The African Development Bank Group has approved a $1 million grant to boost local content and development of Small and Medium-Size Enterprise (SME) initiatives in the southern African nation of Mozambique.
The grant, from the Youth Entrepreneurship and Innovation Multi-Donor Trust Fund (YEI MDTF), will provide technical and institutional assistance to the Instituto para a Promoção das Pequenas e Médias Empresas, or IPEME, for the direct support of start-ups and SMEs, with a particular focus on youth-led and women-owned in business.
The Mozambique YWEB Start-Up Project with the IPEME will be a multisector local content initiative focusing on tourism, manufacturing, agriculture, ICT, health, and transport, emphasizing youth-led businesses and WEBs.
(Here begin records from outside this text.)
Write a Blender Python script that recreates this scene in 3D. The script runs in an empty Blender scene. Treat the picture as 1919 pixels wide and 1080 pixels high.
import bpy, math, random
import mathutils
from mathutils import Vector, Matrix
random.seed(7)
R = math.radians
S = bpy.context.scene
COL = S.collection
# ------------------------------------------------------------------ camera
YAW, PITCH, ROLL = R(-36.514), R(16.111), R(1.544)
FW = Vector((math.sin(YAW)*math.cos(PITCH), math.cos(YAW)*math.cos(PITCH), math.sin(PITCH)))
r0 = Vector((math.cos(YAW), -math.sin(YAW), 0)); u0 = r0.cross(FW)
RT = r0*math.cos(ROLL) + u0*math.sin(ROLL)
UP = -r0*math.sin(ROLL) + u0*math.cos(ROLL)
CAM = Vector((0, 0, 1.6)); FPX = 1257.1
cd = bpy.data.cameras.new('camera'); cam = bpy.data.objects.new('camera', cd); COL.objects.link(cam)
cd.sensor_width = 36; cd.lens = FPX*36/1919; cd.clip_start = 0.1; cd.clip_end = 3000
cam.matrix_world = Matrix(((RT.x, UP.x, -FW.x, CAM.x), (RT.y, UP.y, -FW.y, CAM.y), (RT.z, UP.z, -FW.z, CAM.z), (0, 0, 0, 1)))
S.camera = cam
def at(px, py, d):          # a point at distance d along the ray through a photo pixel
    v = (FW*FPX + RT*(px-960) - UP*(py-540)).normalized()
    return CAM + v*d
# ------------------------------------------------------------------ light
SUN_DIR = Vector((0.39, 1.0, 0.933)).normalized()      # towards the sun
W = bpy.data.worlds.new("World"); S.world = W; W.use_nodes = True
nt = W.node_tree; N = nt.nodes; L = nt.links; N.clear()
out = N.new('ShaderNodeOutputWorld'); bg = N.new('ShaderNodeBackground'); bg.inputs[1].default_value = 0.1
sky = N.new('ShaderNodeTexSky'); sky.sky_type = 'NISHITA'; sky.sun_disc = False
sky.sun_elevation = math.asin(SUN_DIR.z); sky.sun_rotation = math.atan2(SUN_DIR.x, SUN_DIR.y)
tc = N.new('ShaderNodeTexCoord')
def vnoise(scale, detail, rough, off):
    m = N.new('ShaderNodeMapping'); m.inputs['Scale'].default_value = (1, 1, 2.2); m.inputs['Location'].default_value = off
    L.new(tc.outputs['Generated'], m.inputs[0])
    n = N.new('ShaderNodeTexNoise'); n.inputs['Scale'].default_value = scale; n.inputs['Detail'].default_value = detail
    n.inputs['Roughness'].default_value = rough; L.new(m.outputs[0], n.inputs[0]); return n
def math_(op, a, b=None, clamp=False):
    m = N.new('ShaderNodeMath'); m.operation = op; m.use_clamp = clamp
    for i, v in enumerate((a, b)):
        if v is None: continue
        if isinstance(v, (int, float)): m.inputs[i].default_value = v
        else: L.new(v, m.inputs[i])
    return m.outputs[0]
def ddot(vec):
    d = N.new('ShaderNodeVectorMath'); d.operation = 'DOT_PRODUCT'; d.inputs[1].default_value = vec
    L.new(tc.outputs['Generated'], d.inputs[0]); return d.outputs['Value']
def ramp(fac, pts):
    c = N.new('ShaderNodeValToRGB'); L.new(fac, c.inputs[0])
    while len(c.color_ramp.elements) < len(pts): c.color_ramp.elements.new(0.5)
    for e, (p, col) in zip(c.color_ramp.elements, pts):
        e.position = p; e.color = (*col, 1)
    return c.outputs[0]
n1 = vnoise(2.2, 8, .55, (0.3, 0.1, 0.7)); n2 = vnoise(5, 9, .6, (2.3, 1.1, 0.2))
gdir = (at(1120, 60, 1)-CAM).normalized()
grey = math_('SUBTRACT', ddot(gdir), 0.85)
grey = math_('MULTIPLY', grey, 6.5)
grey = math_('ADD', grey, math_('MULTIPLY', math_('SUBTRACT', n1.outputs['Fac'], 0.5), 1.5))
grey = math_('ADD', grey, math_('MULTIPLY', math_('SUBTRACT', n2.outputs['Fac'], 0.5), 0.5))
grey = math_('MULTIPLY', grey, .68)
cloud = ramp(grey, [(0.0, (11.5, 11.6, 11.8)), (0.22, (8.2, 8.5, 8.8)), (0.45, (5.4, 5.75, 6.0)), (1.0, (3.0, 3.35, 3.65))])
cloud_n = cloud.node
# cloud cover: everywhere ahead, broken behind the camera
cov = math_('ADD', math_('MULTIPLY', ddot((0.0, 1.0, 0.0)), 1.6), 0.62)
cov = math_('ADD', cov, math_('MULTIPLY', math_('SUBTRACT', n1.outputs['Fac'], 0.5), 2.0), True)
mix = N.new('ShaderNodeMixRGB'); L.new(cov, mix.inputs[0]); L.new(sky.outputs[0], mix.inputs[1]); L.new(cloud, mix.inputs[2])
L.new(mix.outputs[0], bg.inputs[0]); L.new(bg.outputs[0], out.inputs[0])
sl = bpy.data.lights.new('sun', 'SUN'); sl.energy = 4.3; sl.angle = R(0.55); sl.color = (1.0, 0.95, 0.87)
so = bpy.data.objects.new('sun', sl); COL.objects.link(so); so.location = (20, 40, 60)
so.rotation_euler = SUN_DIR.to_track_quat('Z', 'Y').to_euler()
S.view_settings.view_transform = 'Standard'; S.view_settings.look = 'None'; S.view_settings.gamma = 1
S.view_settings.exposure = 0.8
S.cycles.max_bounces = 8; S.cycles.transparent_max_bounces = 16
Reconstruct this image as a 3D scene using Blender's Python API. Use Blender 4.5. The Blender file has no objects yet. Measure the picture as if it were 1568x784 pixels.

It aims to facilitate supply links between such initiatives and large companies, including government entities and non-governmental organizations (NGO’s).
Solomon Quaynor, African Development Bank’s Vice President in charge of Private Sector, Infrastructure, and Industrialization said the project would improve job creation, linkages between local SMEs, and youth and women empowerment.
“They are in line with the Bank’s core objective of supporting private sector development in Africa, including through the promotion of local entrepreneurship, the development of value chains and support to MSMEs that represent the bulk of the African economic fabric,” Quaynor noted.
The project will also support more than 150 local companies by facilitating access to skills and certification, contracts with large firms, and finance from local financial institutions, Country Director Pietro Toigo said. “These partnerships demonstrate a strong commitment from the Mozambique government to support local business, communities and create jobs, particularly in the north of the country.
IPEME, which in English stands for The Institute for the Promotion of Small and Medium Enterprises, is a public entity under the Ministry of Industry and Trade, aimed at boosting and developing small and medium-sized businesses.